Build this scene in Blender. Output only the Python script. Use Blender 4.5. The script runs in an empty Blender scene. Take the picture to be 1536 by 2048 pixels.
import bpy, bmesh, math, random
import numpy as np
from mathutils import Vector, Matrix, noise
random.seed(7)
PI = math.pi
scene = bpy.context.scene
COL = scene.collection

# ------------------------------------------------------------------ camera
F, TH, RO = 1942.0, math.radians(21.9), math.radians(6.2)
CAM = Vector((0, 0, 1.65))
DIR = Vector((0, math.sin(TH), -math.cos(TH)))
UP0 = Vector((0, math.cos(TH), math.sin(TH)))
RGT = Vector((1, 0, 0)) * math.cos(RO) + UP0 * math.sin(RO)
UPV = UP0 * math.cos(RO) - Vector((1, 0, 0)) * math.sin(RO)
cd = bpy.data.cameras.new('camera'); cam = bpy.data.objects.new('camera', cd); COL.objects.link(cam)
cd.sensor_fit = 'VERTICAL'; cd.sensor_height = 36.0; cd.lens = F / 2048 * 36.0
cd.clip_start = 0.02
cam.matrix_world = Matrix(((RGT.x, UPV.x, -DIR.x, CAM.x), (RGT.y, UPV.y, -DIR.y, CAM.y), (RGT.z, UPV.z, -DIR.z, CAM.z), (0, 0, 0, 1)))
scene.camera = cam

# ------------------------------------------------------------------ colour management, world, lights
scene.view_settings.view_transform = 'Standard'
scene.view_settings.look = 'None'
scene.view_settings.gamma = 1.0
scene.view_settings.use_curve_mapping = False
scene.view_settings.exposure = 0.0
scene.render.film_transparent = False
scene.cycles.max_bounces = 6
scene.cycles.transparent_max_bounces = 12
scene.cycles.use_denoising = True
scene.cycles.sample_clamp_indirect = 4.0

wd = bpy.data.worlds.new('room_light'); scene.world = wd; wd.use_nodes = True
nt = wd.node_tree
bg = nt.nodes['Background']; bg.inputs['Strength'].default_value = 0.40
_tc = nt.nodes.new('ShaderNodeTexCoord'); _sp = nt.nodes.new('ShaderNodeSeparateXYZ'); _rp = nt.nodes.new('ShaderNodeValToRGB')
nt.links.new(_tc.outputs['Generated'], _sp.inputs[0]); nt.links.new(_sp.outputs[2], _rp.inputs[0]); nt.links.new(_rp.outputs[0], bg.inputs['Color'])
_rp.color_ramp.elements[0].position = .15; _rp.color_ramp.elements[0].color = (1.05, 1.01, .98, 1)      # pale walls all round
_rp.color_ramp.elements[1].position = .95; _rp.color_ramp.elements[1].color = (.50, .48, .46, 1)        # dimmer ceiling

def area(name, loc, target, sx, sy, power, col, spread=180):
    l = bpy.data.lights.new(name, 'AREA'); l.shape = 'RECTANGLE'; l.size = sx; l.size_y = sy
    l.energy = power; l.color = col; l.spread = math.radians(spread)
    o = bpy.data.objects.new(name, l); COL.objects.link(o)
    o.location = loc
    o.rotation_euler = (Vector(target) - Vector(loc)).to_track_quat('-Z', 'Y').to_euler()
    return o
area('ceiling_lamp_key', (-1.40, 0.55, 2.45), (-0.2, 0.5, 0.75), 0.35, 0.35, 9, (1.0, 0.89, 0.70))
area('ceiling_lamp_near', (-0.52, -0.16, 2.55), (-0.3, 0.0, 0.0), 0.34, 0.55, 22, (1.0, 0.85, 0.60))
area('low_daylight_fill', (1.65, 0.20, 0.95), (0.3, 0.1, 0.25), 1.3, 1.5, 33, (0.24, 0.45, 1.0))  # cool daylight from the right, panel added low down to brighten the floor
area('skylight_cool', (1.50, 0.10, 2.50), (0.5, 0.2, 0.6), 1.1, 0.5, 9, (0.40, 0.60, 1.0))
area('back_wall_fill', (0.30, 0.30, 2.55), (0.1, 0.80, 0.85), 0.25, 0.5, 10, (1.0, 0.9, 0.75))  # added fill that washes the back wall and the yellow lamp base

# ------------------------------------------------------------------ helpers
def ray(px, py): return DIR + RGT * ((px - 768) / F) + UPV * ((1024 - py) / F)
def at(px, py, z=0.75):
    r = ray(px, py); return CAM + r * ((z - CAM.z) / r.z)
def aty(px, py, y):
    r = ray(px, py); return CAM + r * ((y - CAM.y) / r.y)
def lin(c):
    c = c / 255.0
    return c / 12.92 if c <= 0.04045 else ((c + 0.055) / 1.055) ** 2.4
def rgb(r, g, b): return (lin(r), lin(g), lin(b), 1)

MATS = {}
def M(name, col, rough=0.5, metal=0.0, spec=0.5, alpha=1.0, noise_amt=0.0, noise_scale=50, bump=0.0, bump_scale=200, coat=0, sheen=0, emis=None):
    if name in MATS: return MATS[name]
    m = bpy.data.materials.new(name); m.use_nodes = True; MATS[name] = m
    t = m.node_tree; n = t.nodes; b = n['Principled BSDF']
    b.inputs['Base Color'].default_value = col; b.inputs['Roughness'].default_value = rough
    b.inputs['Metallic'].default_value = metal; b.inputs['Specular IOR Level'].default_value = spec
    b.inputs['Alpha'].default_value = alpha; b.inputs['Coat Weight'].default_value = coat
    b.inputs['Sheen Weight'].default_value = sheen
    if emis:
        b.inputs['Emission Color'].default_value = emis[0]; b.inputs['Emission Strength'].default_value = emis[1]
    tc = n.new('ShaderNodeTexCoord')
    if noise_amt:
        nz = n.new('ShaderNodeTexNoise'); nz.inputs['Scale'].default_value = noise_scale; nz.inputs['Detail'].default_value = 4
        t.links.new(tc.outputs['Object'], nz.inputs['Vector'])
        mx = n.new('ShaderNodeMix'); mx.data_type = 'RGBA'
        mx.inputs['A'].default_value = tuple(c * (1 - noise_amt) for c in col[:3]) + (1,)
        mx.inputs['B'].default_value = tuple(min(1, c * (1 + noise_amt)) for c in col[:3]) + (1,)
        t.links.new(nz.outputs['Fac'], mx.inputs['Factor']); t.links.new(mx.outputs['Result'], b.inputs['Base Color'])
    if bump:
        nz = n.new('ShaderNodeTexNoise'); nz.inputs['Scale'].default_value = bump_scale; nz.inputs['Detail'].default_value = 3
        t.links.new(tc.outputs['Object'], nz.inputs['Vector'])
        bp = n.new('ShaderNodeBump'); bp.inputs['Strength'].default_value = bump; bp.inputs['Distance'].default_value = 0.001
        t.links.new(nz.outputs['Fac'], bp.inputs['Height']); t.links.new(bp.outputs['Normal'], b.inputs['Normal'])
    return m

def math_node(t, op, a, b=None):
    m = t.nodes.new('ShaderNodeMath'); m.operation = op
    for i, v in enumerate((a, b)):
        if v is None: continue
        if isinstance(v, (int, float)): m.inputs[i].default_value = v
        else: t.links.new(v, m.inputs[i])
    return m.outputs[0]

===

◆ Your task
Copy the material above back out, exactly as written.

◆ Output for this exercise
Build this scene in Blender. Output only the Python script. Use Blender 4.5. The script runs in an empty Blender scene. Take the picture to be 1536 by 2048 pixels.
import bpy, bmesh, math, random
import numpy as np
from mathutils import Vector, Matrix, noise
random.seed(7)
PI = math.pi
scene = bpy.context.scene
COL = scene.collection

# ------------------------------------------------------------------ camera
F, TH, RO = 1942.0, math.radians(21.9), math.radians(6.2)
CAM = Vector((0, 0, 1.65))
DIR = Vector((0, math.sin(TH), -math.cos(TH)))
UP0 = Vector((0, math.cos(TH), math.sin(TH)))
RGT = Vector((1, 0, 0)) * math.cos(RO) + UP0 * math.sin(RO)
UPV = UP0 * math.cos(RO) - Vector((1, 0, 0)) * math.sin(RO)
cd = bpy.data.cameras.new('camera'); cam = bpy.data.objects.new('camera', cd); COL.objects.link(cam)
cd.sensor_fit = 'VERTICAL'; cd.sensor_height = 36.0; cd.lens = F / 2048 * 36.0
cd.clip_start = 0.02
cam.matrix_world = Matrix(((RGT.x, UPV.x, -DIR.x, CAM.x), (RGT.y, UPV.y, -DIR.y, CAM.y), (RGT.z, UPV.z, -DIR.z, CAM.z), (0, 0, 0, 1)))
scene.camera = cam

# ------------------------------------------------------------------ colour management, world, lights
scene.view_settings.view_transform = 'Standard'
scene.view_settings.look = 'None'
scene.view_settings.gamma = 1.0
scene.view_settings.use_curve_mapping = False
scene.view_settings.exposure = 0.0
scene.render.film_transparent = False
scene.cycles.max_bounces = 6
scene.cycles.transparent_max_bounces = 12
scene.cycles.use_denoising = True
scene.cycles.sample_clamp_indirect = 4.0

wd = bpy.data.worlds.new('room_light'); scene.world = wd; wd.use_nodes = True
nt = wd.node_tree
bg = nt.nodes['Background']; bg.inputs['Strength'].default_value = 0.40
_tc = nt.nodes.new('ShaderNodeTexCoord'); _sp = nt.nodes.new('ShaderNodeSeparateXYZ'); _rp = nt.nodes.new('ShaderNodeValToRGB')
nt.links.new(_tc.outputs['Generated'], _sp.inputs[0]); nt.links.new(_sp.outputs[2], _rp.inputs[0]); nt.links.new(_rp.outputs[0], bg.inputs['Color'])
_rp.color_ramp.elements[0].position = .15; _rp.color_ramp.elements[0].color = (1.05, 1.01, .98, 1)      # pale walls all round
_rp.color_ramp.elements[1].position = .95; _rp.color_ramp.elements[1].color = (.50, .48, .46, 1)        # dimmer ceiling

def area(name, loc, target, sx, sy, power, col, spread=180):
    l = bpy.data.lights.new(name, 'AREA'); l.shape = 'RECTANGLE'; l.size = sx; l.size_y = sy
    l.energy = power; l.color = col; l.spread = math.radians(spread)
    o = bpy.data.objects.new(name, l); COL.objects.link(o)
    o.location = loc
    o.rotation_euler = (Vector(target) - Vector(loc)).to_track_quat('-Z', 'Y').to_euler()
    return o
area('ceiling_lamp_key', (-1.40, 0.55, 2.45), (-0.2, 0.5, 0.75), 0.35, 0.35, 9, (1.0, 0.89, 0.70))
area('ceiling_lamp_near', (-0.52, -0.16, 2.55), (-0.3, 0.0, 0.0), 0.34, 0.55, 22, (1.0, 0.85, 0.60))
area('low_daylight_fill', (1.65, 0.20, 0.95), (0.3, 0.1, 0.25), 1.3, 1.5, 33, (0.24, 0.45, 1.0))  # cool daylight from the right, panel added low down to brighten the floor
area('skylight_cool', (1.50, 0.10, 2.50), (0.5, 0.2, 0.6), 1.1, 0.5, 9, (0.40, 0.60, 1.0))
area('back_wall_fill', (0.30, 0.30, 2.55), (0.1, 0.80, 0.85), 0.25, 0.5, 10, (1.0, 0.9, 0.75))  # added fill that washes the back wall and the yellow lamp base

# ------------------------------------------------------------------ helpers
def ray(px, py): return DIR + RGT * ((px - 768) / F) + UPV * ((1024 - py) / F)
def at(px, py, z=0.75):
    r = ray(px, py); return CAM + r * ((z - CAM.z) / r.z)
def aty(px, py, y):
    r = ray(px, py); return CAM + r * ((y - CAM.y) / r.y)
def lin(c):
    c = c / 255.0
    return c / 12.92 if c <= 0.04045 else ((c + 0.055) / 1.055) ** 2.4
def rgb(r, g, b): return (lin(r), lin(g), lin(b), 1)

MATS = {}
def M(name, col, rough=0.5, metal=0.0, spec=0.5, alpha=1.0, noise_amt=0.0, noise_scale=50, bump=0.0, bump_scale=200, coat=0, sheen=0, emis=None):
    if name in MATS: return MATS[name]
    m = bpy.data.materials.new(name); m.use_nodes = True; MATS[name] = m
    t = m.node_tree; n = t.nodes; b = n['Principled BSDF']
    b.inputs['Base Color'].default_value = col; b.inputs['Roughness'].default_value = rough
    b.inputs['Metallic'].default_value = metal; b.inputs['Specular IOR Level'].default_value = spec
    b.inputs['Alpha'].default_value = alpha; b.inputs['Coat Weight'].default_value = coat
    b.inputs['Sheen Weight'].default_value = sheen
    if emis:
        b.inputs['Emission Color'].default_value = emis[0]; b.inputs['Emission Strength'].default_value = emis[1]
    tc = n.new('ShaderNodeTexCoord')
    if noise_amt:
        nz = n.new('ShaderNodeTexNoise'); nz.inputs['Scale'].default_value = noise_scale; nz.inputs['Detail'].default_value = 4
        t.links.new(tc.outputs['Object'], nz.inputs['Vector'])
        mx = n.new('ShaderNodeMix'); mx.data_type = 'RGBA'
        mx.inputs['A'].default_value = tuple(c * (1 - noise_amt) for c in col[:3]) + (1,)
        mx.inputs['B'].default_value = tuple(min(1, c * (1 + noise_amt)) for c in col[:3]) + (1,)
        t.links.new(nz.outputs['Fac'], mx.inputs['Factor']); t.links.new(mx.outputs['Result'], b.inputs['Base Color'])
    if bump:
        nz = n.new('ShaderNodeTexNoise'); nz.inputs['Scale'].default_value = bump_scale; nz.inputs['Detail'].default_value = 3
        t.links.new(tc.outputs['Object'], nz.inputs['Vector'])
        bp = n.new('ShaderNodeBump'); bp.inputs['Strength'].default_value = bump; bp.inputs['Distance'].default_value = 0.001
        t.links.new(nz.outputs['Fac'], bp.inputs['Height']); t.links.new(bp.outputs['Normal'], b.inputs['Normal'])
    return m

def math_node(t, op, a, b=None):
    m = t.nodes.new('ShaderNodeMath'); m.operation = op
    for i, v in enumerate((a, b)):
        if v is None: continue
        if isinstance(v, (int, float)): m.inputs[i].default_value = v
        else: t.links.new(v, m.inputs[i])
    return m.outputs[0]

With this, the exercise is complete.